Friday, 8 September 2023

Joe Orton Creative Writing Competition 2023: The Results



The School of Arts at the University of Leicester runs an annual Joe Orton Creative Writing Competition that invites A-Level students to write an Edna Welthorpe letter. "Edna Welthorpe" was the persona that Orton invented to embody the values he abjured - middle-class, middlebrow, conservative. Through Edna's letters of complaint (or praise), Orton mocks social and sexual convention. 

The annual Joe Orton Creative Writing Competition is funded by a kind donation from Dame Vivienne Westwood.

You can read this year's two winning letters, by Hazel Morpurgo and Amelie Houseago, and the runner-up letter, by Chloe Howe, here

Below, Hazel Morpurgo talks about her writing processes, her experience of writing Edna Welthorpe (Mrs) letters, and her success in the Joe Orton Creative Writing Competition 2023. Congratulations to all the winners, and thanks to all the entrants! 



By Hazel Morpurgo

I first came across Joe Orton through A-Level English, in which we studied his 1965 play Loot.
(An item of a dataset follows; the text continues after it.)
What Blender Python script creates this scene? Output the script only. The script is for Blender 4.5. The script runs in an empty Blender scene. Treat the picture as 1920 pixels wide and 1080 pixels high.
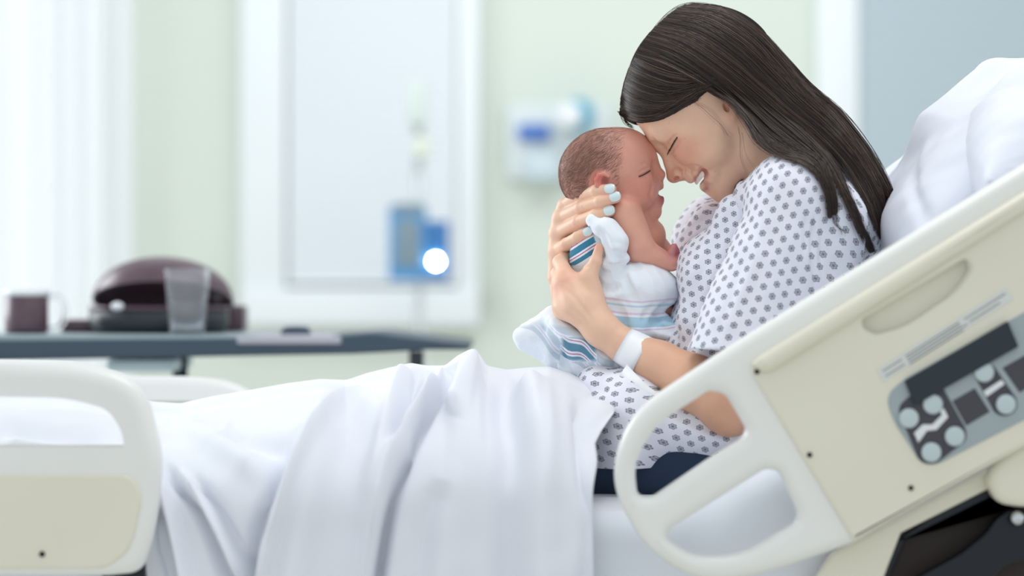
import bpy, bmesh, math, random
import numpy as np
from mathutils import Vector, Matrix
from mathutils.bvhtree import BVHTree

# ------------------------------------------------------------------ camera, light, exposure
scene = bpy.context.scene
FOC = 85.0 / 36.0 * 1920.0          # focal length in pixels of the 1920 wide frame
DIST = 2.92                         # camera to the plane of the two faces
CAMZ = 1.10
K = FOC / DIST                      # pixels per metre in the plane of the faces

cam_data = bpy.data.cameras.new('camera')
cam_data.lens = 85.0
cam_data.sensor_width = 36.0
cam_data.clip_start = 0.1
cam_data.dof.use_dof = True
cam_data.dof.focus_distance = DIST - 0.06
cam_data.dof.aperture_fstop = 2.1
cam_data.dof.aperture_blades = 0
cam = bpy.data.objects.new('camera', cam_data)
cam.location = (0, -DIST, CAMZ)
cam.rotation_euler = (math.pi / 2, 0, 0)
scene.collection.objects.link(cam)
scene.camera = cam

world = bpy.data.worlds.new('world')
scene.world = world
world.use_nodes = True
bg = world.node_tree.nodes['Background']
bg.inputs['Color'].default_value = (0.90, 0.955, 1.0, 1)
bg.inputs['Strength'].default_value = 0.82

def area(name, loc, target, size, power, color=(1, 1, 1), size_y=None):
    l = bpy.data.lights.new(name, 'AREA')
    l.shape = 'RECTANGLE'
    l.size = size
    l.size_y = size_y or size
    l.energy = power
    l.color = color
    o = bpy.data.objects.new(name, l)
    o.location = loc
    d = Vector(target) - Vector(loc)
    o.rotation_euler = d.to_track_quat('-Z', 'Y').to_euler()
    scene.collection.objects.link(o)
    return o

area('window_daylight', (-2.6, 1.6, 1.9), (0.1, 0.0, 0.9), 1.5, 50, (0.93, 0.97, 1.0), 1.6)
area('overhead_fill', (0.4, -0.3, 2.9), (0.2, 0.0, 0.9), 1.3, 14, (1.0, 0.985, 0.96), 0.9)
area('overhead_fill', (0.2, 2.3, 2.85), (0.2, 3.6, 1.2), 2.6, 20, (0.98, 1.0, 1.0), 0.8)  # added to brighten the back wall, no real fixture there

scene.view_settings.view_transform = 'Standard'
scene.view_settings.look = 'None'
scene.view_settings.exposure = 0.08
scene.view_settings.gamma = 1.0
scene.view_settings.use_curve_mapping = False
scene.cycles.use_denoising = True
scene.cycles.max_bounces = 8

# ------------------------------------------------------------------ helpers
C = scene.collection
def want(k):
    return True

def P(px, py, y=0.0):
    """pixel of the photograph + depth in metres -> point of the place"""
    s = (DIST + y) / FOC
    return np.array([(px - 960.0) * s, y, CAMZ - (py - 540.0) * s])

def Q(px, py, yp=0.0):
    """same, depth in units of 1/K metre"""
    return P(px, py, yp / K)

def link_mesh(name, verts, faces, mat=None, parent=None, smooth=True):
    me = bpy.data.meshes.new(name)
    verts = np.asarray(verts, dtype=np.float32)
    if isinstance(faces, np.ndarray) and faces.ndim == 2:
        nf, k = faces.shape
        me.vertices.add(len(verts)); me.vertices.foreach_set('co', verts.ravel())
        me.loops.add(nf * k); me.loops.foreach_set('vertex_index', faces.astype(np.int32).ravel())
        me.polygons.add(nf)
        me.polygons.foreach_set('loop_start', np.arange(0, nf * k, k, dtype=np.int32))
        me.polygons.foreach_set('loop_total', np.full(nf, k, dtype=np.int32))
        me.update(calc_edges=True)
        me.validate()
    else:
        me.from_pydata([tuple(map(float, v)) for v in verts], [], [list(map(int, f)) for f in faces])
        me.update()
    if smooth:
        me.polygons.foreach_set('use_smooth', np.ones(len(me.polygons), dtype=bool))
    o = bpy.data.objects.new(name, me)
    C.objects.link(o)
    if mat: me.materials.append(mat)
    if parent: o.parent = parent; o.matrix_parent_inverse = parent.matrix_world.inverted() if False else Matrix.Translation(-parent.location)
    return o

def tag(o, label=None, cat=None, group=None, kind=None):
    if label: o['label'] = label
    if cat: o['category'] = cat
    if group: o['group'] = group
    if kind: o['kind'] = kind
    return o

def empty(name, loc, label=None, cat=None, group=None):
    o = bpy.data.objects.new(name, None)
    o.empty_display_size = 0.05
    o.location = tuple(float(v) for v in loc)
    C.objects.link(o)
    return tag(o, label, cat, group)

def lin(c):
    return tuple((v / 12.92 if v <= 0.04045 else ((v + 0.055) / 1.055) ** 2.4) for v in c)

def rgb(r, g, b):
    return lin((r / 255., g / 255., b / 255.)) + (1.0,)

def new_mat(name, color=(0.8, 0.8, 0.8, 1), rough=0.5, metal=0.0, spec=0.5, sss=0.0, sheen=0.0, alpha=1.0, trans=0.0, coat=0.0):
    m = bpy.data.materials.new(name); m.use_nodes = True
    b = m.node_tree.nodes['Principled BSDF']
    b.inputs['Base Color'].default_value = color
    b.inputs['Roughness'].default_value = rough
    b.inputs['Metallic'].default_value = metal
    b.inputs['Specular IOR Level'].default_value = spec
    b.inputs['Subsurface Weight'].default_value = sss
    if sss:
        b.inputs['Subsurface Radius'].default_value = (1.0, 0.35, 0.2)
        b.inputs['Subsurface Scale'].default_value = 0.003
    b.inputs['Sheen Weight'].default_value = sheen
    b.inputs['Transmission Weight'].default_value = trans
    b.inputs['Coat Weight'].default_value = coat
    return m

class NT:
    """tiny node-tree writer"""
    def __init__(s, m):
        s.t = m.node_tree; s.b = s.t.nodes['Principled BSDF']
    def n(s, typ, **kw):
        x = s.t.nodes.new(typ)
        for k, v in kw.items(): setattr(x, k, v)
        return x
    def l(s, a, b): s.t.links.new(a, b)
    def m(s, op, a, b=None, c=None, clamp=False):
        x = s.n('ShaderNodeMath', operation=op); x.use_clamp = clamp
        for i, v in enumerate((a, b, c)):
            if v is None: continue
            if isinstance(v, (int, float)): x.inputs[i].default_value = v
            else: s.l(v, x.inputs[i])
        return x.outputs[0]
    def mix(s, f, a, b):
        x = s.n('ShaderNodeMix', data_type='RGBA')
        for i, v in ((0, f), (6, a), (7, b)):
            if isinstance(v, (int, float)): x.inputs[i].default_value = v
            elif isinstance(v, tuple): x.inputs[i].default_value = v
            else: s.l(v, x.inputs[i])
        return x.outputs[2]
    def noise(s, scale, detail=3, vec=None, rough=0.5):
        x = s.n('ShaderNodeTexNoise'); x.inputs['Scale'].default_value = scale
        x.inputs['Detail'].default_value = detail; x.inputs['Roughness'].default_value = rough
        if vec is None:
            tc = s.n('ShaderNodeTexCoord'); vec = tc.outputs['Object']
        s.l(vec, x.inputs['Vector'])
        return x.outputs['Fac']
    def bump(s, h, strength=0.3, dist=0.001):
        x = s.n('ShaderNodeBump'); x.inputs['Strength'].default_value = strength
        x.inputs['Distance'].default_value = dist
        s.l(h, x.inputs['Height']); s.l(x.outputs[0], s.b.inputs['Normal'])
        return x

# ------------------------------------------------------------------ signed distance modelling
F32 = np.float32
def _v(a): return np.asarray(a, dtype=F32)

class Prim:
    def __init__(s, f, c, r): s.f, s.c, s.r = f, _v(c), float(r)

def sph(c, r):
    c = _v(c)
    return Prim(lambda p: np.sqrt(((p - c) ** 2).sum(1)) - r, c, r)

def cone(a, ra, b, rb):
    a, b = _v(a), _v(b); ab = b - a; L2 = max(float((ab ** 2).sum()), 1e-12)
    def f(p):
        ap = p - a
        t = np.clip(ap @ ab / L2, 0, 1)
        q = ap - t[:, None] * ab
        return np.sqrt((q ** 2).sum(1)) - (ra + (rb - ra) * t)
    return Prim(f, (a + b) / 2, math.sqrt(L2) / 2 + max(ra, rb))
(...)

I learned about the Edna Welthorpe letters in his biography, Prick Up Your Ears, and found the concept of spoof letters hilarious, especially when I discovered that Edna had a counterpart: the endlessly congratulatory Donald H. Hartley, also constructed by Orton. The pair would even argue about Orton’s plays in newspaper review columns! I was already an Edna enthusiast, therefore, when my English teacher recommended this competition to the class.

Given my own participation in Extinction Rebellion and Fridays for Future, I wanted to provide a comedic account of the petty individualism which prevents many people from engaging with the important issues these movements represent. Through the prominent roles cooking, frying and charring play in this short narrative, I provide an allegory of climate change, a theme which I tried to make implicit further in the name I originally gave to my Edna Welthorpe, 'Constance Mundham,' which I derived from the Latin expression 'contra mundum.' I thought this phrase appropriate because it crops up regularly in Joe Orton’s defiant diary entries, and also because its literal meaning – ‘against the world’ – seemed to fit my character in every sense: against everyone around her and, in her inability to comprehend bigger issues than her cookery class, against the planet.

I really enjoyed using my knowledge of Orton’s style, which I had gathered from English lessons, and applying it to my own Edna Welthorpe letter. Writing the piece towards the end of studying Loot, the Edna Welthorpe competition was the ideal way to round everything up, channelling my various impressions of his work into this entry.